## Material for this task
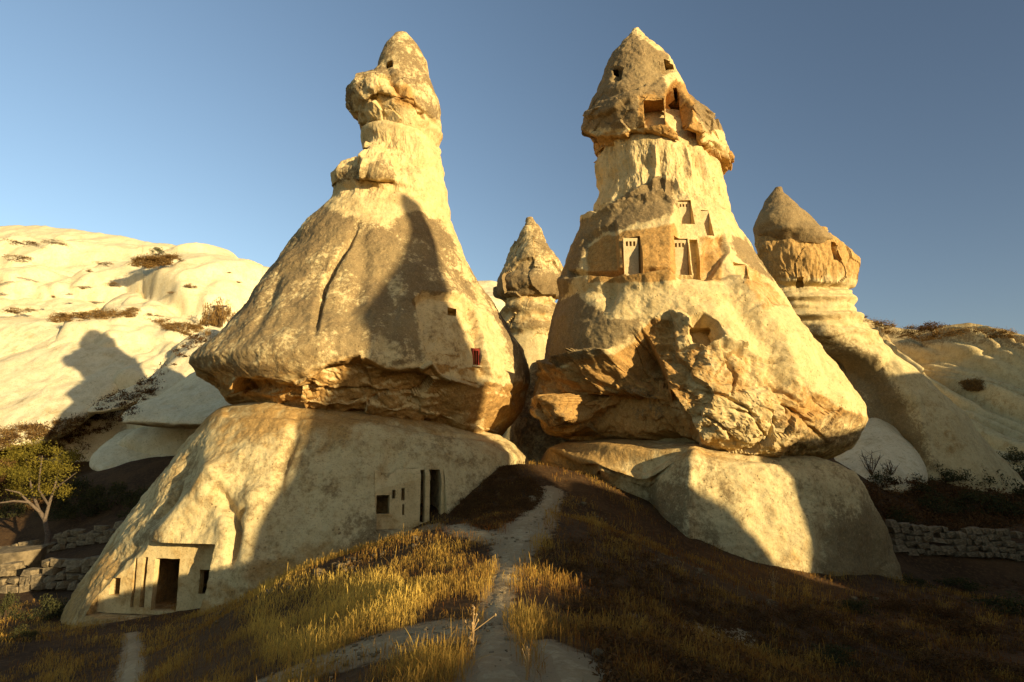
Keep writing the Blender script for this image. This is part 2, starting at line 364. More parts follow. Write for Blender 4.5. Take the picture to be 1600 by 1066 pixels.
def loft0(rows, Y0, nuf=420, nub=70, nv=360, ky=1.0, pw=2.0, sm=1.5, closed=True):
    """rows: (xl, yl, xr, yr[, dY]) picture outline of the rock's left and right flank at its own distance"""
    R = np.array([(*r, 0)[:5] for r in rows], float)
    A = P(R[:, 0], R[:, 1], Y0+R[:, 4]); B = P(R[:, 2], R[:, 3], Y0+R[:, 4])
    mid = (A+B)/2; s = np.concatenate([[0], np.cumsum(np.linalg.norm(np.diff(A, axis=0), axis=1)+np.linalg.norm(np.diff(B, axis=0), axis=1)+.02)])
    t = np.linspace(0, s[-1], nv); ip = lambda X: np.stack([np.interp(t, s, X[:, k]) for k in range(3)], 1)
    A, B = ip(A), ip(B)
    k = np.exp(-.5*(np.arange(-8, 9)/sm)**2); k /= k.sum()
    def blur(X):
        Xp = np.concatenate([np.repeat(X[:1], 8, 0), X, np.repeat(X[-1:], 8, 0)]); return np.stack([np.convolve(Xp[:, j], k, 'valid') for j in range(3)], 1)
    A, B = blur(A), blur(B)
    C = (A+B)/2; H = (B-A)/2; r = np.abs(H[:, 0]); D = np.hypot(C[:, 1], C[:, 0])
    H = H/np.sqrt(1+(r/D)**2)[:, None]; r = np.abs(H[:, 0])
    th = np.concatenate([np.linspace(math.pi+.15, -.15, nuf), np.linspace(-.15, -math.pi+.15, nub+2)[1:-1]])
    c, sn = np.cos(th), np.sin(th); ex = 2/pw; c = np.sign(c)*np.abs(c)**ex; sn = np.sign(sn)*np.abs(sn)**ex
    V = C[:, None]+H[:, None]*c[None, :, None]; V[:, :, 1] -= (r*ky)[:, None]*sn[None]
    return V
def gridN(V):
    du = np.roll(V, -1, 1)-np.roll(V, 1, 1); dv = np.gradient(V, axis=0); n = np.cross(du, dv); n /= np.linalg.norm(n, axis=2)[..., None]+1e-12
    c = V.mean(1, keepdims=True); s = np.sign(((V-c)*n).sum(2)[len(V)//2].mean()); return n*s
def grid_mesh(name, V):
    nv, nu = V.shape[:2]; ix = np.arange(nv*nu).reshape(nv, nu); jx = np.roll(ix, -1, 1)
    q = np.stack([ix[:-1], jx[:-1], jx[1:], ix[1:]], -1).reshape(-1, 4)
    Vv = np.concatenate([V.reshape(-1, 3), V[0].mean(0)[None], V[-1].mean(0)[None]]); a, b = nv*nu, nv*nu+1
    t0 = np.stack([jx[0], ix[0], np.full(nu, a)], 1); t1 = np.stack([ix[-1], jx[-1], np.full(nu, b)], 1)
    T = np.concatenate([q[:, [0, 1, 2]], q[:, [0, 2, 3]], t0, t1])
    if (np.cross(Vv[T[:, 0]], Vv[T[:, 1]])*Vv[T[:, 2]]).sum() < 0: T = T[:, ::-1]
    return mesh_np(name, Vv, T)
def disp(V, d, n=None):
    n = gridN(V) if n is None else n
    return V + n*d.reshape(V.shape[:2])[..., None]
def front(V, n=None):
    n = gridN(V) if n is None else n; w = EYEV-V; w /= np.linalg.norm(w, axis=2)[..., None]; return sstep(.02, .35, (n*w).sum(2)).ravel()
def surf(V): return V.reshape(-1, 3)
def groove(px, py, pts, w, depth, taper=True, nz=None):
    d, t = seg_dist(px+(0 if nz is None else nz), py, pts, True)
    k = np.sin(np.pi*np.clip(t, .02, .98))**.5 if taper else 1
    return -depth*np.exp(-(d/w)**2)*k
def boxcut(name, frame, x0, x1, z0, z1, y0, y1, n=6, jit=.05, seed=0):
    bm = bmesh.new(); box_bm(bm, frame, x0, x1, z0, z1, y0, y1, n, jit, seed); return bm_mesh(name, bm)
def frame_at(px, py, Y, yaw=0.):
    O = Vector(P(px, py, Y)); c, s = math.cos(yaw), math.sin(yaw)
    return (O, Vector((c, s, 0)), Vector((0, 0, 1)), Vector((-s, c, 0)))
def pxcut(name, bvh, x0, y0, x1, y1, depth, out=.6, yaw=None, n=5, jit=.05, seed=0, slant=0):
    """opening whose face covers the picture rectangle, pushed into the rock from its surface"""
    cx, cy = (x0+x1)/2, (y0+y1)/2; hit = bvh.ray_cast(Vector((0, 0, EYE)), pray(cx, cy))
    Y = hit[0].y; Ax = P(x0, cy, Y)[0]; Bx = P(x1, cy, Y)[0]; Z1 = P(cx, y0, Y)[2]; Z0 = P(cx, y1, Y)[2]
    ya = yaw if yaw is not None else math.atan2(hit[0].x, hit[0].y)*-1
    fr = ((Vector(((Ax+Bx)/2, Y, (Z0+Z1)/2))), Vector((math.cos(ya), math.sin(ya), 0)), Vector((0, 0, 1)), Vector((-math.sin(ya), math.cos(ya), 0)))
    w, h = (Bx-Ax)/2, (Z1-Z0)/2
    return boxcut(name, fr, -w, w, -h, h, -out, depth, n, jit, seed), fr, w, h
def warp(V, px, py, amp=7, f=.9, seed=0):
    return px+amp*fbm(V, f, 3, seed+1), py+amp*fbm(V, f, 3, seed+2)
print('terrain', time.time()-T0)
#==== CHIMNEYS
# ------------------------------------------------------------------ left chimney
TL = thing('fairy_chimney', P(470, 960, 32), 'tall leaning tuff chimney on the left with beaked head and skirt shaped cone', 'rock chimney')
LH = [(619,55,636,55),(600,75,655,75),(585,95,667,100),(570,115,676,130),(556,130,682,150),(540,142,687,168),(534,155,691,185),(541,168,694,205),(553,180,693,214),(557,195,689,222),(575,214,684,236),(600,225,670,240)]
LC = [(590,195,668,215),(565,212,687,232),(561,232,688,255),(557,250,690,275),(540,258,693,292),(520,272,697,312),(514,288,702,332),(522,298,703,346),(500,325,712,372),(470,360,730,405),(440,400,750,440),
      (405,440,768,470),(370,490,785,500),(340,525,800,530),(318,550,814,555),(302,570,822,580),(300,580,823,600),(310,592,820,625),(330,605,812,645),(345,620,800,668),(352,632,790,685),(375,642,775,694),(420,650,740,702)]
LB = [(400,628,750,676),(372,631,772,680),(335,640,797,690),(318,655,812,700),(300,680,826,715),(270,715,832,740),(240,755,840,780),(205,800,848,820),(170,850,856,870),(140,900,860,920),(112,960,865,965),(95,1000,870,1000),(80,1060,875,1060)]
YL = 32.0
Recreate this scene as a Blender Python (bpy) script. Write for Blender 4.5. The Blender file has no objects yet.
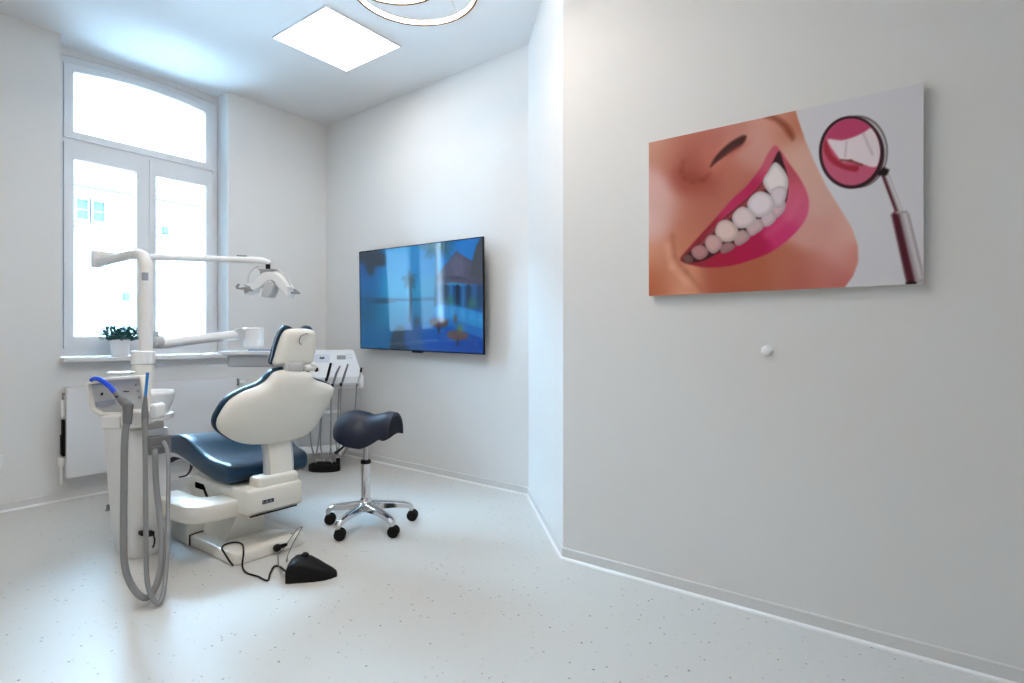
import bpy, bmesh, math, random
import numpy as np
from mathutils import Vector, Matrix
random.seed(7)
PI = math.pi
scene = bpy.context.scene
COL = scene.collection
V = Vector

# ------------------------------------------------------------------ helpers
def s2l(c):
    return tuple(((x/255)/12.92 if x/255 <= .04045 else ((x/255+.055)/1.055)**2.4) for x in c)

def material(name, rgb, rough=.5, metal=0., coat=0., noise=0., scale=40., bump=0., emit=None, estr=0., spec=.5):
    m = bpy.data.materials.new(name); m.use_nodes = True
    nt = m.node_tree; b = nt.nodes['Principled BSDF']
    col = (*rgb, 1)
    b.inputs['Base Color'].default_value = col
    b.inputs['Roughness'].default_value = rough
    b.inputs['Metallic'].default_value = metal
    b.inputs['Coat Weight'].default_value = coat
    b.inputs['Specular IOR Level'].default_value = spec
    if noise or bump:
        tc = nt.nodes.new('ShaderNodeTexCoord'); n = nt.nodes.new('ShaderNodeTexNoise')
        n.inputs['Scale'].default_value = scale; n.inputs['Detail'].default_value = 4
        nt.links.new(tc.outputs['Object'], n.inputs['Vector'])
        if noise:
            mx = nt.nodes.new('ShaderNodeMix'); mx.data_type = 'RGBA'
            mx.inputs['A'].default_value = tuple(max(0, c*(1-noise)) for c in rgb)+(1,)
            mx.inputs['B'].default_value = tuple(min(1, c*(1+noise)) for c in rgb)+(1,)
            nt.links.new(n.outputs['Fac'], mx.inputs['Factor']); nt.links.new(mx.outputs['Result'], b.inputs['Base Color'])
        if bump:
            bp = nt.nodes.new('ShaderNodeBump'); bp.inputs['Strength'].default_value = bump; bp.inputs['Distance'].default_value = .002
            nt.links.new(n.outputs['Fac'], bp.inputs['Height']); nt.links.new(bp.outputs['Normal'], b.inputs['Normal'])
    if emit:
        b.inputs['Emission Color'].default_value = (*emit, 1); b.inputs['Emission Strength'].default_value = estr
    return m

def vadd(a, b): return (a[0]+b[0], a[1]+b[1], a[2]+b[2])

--

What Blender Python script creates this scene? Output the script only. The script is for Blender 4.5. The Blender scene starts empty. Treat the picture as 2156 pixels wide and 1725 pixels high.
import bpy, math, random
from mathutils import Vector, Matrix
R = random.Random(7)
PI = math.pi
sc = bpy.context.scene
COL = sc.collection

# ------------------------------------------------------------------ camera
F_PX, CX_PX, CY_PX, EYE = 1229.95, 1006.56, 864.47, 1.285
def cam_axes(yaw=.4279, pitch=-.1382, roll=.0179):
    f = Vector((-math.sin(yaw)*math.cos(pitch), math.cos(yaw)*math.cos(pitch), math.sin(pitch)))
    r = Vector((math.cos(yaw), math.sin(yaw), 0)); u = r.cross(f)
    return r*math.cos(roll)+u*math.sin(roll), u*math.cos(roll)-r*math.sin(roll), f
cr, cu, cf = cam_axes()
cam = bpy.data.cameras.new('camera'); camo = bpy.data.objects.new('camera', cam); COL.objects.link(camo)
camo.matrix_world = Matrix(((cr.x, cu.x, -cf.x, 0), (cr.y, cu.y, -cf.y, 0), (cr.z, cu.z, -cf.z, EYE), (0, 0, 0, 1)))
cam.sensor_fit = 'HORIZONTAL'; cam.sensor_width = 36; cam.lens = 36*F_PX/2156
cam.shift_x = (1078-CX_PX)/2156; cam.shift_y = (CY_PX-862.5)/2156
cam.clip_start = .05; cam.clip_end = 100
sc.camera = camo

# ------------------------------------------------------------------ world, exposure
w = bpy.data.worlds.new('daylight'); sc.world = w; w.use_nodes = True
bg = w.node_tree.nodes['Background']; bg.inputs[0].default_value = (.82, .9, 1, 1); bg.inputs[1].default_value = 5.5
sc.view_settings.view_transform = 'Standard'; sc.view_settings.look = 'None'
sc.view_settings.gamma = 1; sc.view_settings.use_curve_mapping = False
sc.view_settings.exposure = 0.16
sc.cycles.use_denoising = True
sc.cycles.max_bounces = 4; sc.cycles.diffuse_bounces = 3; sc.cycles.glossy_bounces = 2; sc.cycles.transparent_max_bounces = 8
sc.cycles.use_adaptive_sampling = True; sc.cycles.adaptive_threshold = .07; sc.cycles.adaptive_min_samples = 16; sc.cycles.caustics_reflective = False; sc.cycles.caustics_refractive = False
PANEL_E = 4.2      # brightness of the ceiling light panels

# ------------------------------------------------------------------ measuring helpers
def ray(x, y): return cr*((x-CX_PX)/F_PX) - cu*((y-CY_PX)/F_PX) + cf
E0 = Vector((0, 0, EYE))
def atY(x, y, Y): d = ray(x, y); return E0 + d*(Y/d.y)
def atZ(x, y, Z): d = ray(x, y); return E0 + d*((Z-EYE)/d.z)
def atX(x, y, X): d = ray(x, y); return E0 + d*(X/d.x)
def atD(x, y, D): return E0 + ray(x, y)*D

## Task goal
In the listing above, locate each line with "Write" and copy it.

## The reply
Keep writing the Blender script for this image. This is part 2, starting at line 364. More parts follow. Write for Blender 4.5. Take the picture to be 1600 by 1066 pixels.
Recreate this scene as a Blender Python (bpy) script. Write for Blender 4.5. The Blender file has no objects yet.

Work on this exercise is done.